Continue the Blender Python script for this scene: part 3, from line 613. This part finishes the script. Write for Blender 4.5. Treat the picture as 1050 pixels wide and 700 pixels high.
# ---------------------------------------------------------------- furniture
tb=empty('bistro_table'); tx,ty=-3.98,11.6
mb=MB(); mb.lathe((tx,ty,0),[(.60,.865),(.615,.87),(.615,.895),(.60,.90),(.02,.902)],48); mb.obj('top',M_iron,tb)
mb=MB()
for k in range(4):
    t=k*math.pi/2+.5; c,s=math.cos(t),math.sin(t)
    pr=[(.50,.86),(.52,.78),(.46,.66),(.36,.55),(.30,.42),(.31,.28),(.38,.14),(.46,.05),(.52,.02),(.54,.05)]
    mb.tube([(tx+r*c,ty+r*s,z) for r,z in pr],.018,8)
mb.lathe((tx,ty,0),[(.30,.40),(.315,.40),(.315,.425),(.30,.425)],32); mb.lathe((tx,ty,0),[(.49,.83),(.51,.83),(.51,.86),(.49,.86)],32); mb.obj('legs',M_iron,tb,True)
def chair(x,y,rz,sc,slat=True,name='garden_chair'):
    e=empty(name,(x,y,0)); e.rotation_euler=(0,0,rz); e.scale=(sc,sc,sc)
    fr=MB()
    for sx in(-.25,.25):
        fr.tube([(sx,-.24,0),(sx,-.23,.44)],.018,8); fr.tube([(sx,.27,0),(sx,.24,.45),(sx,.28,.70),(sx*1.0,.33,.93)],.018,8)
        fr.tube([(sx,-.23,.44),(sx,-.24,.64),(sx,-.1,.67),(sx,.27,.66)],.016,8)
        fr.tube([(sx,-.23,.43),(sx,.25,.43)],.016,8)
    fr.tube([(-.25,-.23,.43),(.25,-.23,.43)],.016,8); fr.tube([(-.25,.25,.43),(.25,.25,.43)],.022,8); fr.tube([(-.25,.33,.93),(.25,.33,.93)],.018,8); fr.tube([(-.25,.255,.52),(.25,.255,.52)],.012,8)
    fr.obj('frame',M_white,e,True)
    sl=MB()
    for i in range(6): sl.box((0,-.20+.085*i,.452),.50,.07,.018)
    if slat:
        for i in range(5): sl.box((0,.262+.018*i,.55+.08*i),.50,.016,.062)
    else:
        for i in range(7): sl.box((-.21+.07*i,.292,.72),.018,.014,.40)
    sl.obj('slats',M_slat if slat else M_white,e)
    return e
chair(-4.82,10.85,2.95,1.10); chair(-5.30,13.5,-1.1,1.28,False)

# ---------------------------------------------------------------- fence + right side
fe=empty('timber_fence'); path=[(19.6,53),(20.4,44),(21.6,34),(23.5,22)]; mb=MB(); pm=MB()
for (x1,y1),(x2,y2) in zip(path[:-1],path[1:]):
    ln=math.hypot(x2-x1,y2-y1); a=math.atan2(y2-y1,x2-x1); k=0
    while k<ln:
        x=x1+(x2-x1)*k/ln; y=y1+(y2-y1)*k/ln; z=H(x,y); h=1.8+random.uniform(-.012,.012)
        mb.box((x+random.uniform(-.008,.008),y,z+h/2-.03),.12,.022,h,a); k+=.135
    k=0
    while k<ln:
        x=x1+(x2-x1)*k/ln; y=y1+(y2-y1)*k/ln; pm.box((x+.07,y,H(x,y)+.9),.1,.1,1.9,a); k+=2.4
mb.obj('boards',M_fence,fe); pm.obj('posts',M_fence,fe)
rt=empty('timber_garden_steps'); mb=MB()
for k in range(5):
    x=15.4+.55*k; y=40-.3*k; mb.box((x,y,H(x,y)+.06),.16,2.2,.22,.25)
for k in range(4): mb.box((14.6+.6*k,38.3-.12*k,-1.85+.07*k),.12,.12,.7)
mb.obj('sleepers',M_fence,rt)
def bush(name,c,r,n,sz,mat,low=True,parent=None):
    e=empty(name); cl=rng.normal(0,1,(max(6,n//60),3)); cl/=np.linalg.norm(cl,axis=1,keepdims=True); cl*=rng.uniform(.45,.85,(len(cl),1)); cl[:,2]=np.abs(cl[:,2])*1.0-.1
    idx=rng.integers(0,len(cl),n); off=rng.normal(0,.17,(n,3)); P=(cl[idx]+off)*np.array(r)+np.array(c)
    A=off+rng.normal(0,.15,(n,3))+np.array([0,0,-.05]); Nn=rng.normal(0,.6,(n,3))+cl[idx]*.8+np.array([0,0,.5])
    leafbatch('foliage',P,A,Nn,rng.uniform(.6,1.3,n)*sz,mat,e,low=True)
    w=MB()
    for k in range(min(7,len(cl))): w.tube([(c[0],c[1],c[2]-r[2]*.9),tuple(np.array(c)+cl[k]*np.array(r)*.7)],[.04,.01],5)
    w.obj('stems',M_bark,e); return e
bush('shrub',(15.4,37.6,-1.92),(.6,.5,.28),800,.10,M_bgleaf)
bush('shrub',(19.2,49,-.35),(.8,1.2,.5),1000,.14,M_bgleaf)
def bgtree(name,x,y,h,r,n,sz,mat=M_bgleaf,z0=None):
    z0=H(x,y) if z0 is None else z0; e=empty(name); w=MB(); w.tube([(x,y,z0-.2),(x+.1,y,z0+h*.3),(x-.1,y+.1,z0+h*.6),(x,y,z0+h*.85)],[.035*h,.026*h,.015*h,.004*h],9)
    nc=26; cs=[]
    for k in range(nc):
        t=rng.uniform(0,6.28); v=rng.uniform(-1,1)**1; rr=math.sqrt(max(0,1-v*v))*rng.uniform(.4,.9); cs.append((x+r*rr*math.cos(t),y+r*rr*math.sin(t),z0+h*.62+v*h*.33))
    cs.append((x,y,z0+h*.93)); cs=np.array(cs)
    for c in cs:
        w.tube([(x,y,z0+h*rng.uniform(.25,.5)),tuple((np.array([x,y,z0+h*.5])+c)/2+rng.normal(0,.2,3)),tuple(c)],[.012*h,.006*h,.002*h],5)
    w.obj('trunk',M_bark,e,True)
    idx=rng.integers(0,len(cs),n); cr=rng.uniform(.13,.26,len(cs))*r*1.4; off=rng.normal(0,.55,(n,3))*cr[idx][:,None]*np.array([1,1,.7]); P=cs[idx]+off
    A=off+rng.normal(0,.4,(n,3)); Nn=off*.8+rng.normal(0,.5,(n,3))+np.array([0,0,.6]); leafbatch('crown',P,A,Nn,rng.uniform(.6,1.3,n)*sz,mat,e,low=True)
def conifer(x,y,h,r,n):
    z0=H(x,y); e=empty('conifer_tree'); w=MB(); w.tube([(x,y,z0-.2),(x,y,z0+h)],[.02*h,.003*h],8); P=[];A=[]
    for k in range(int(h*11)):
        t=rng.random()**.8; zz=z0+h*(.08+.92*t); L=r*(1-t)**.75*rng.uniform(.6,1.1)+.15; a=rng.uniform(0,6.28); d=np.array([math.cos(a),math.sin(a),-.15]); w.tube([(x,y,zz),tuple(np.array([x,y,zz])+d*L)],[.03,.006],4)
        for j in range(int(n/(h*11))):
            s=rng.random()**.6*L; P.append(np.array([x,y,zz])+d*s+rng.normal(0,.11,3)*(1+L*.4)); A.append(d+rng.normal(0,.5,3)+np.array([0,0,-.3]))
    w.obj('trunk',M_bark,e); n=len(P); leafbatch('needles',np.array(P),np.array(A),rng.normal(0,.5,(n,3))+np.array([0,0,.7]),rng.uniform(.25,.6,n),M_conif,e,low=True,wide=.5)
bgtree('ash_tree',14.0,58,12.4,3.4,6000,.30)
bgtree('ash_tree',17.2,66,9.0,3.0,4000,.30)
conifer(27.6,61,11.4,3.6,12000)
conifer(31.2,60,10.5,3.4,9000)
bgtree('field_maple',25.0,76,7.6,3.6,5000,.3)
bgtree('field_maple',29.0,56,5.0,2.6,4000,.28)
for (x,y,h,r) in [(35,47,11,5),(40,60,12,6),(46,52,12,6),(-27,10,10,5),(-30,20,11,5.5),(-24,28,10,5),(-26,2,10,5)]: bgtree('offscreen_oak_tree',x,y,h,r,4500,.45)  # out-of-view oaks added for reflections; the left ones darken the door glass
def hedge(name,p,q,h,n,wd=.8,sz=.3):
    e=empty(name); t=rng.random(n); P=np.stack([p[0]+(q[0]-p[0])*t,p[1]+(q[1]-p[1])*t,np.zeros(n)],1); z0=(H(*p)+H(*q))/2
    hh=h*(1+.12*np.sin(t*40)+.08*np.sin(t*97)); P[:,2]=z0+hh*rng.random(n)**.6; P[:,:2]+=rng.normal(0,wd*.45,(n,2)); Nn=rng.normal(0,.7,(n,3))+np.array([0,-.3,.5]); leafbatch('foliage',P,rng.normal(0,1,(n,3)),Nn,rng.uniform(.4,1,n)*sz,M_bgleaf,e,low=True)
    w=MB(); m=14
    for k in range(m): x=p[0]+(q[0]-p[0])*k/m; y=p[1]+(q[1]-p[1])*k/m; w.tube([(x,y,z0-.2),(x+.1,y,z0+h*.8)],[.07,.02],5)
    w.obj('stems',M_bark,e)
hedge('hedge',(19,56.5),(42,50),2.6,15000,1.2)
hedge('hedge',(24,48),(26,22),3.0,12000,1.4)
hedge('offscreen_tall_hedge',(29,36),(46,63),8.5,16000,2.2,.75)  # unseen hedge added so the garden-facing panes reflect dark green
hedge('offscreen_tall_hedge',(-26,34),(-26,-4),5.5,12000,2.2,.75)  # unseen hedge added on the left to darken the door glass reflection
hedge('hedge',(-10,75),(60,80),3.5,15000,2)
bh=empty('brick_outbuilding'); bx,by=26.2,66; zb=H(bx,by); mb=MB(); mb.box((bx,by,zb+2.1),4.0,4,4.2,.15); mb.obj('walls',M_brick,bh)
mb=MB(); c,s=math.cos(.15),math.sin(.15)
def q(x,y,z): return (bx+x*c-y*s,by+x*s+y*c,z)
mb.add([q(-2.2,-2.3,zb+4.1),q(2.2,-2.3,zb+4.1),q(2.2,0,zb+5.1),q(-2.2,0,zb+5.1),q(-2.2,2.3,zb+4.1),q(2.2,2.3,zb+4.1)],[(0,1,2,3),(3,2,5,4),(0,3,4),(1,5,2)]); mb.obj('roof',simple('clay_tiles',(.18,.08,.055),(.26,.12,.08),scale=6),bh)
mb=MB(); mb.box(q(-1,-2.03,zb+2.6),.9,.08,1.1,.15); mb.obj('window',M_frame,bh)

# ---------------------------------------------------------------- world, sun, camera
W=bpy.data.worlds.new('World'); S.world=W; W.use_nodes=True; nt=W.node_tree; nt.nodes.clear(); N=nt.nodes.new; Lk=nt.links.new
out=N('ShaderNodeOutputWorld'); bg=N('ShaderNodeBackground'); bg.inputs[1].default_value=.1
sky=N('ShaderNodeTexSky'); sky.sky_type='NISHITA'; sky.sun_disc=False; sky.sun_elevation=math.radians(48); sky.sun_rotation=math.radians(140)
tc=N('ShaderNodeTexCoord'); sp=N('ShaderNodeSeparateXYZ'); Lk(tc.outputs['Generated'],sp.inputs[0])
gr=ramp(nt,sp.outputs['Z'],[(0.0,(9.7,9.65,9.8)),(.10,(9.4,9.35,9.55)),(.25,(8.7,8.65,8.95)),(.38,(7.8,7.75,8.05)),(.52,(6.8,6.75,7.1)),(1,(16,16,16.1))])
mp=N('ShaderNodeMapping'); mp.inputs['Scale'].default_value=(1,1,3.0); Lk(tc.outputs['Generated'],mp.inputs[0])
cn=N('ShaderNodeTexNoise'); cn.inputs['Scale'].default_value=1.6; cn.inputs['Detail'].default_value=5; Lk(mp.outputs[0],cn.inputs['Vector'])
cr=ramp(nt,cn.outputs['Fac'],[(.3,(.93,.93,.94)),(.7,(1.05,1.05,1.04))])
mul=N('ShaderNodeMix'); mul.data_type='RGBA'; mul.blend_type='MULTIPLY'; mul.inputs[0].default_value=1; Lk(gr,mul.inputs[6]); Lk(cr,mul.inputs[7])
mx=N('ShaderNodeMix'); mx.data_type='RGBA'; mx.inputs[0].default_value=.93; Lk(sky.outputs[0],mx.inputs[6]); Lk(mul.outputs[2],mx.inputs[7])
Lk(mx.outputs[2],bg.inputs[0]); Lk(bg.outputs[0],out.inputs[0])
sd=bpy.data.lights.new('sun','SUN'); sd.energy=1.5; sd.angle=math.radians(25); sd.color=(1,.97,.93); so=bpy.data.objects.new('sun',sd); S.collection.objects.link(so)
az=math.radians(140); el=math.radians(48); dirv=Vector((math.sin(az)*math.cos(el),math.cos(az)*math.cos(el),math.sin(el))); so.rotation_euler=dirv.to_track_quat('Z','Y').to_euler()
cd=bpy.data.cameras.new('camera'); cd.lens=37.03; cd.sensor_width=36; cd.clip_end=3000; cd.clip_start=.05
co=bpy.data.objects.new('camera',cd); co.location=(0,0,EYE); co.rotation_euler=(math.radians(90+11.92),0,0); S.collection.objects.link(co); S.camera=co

━━━━

**Requirement**
Write out every line of the data that holds the word "wide".

**Solution below**
Continue the Blender Python script for this scene: part 3, from line 613. This part finishes the script. Write for Blender 4.5. Treat the picture as 1050 pixels wide and 700 pixels high.
    w.obj('trunk',M_bark,e); n=len(P); leafbatch('needles',np.array(P),np.array(A),rng.normal(0,.5,(n,3))+np.array([0,0,.7]),rng.uniform(.25,.6,n),M_conif,e,low=True,wide=.5)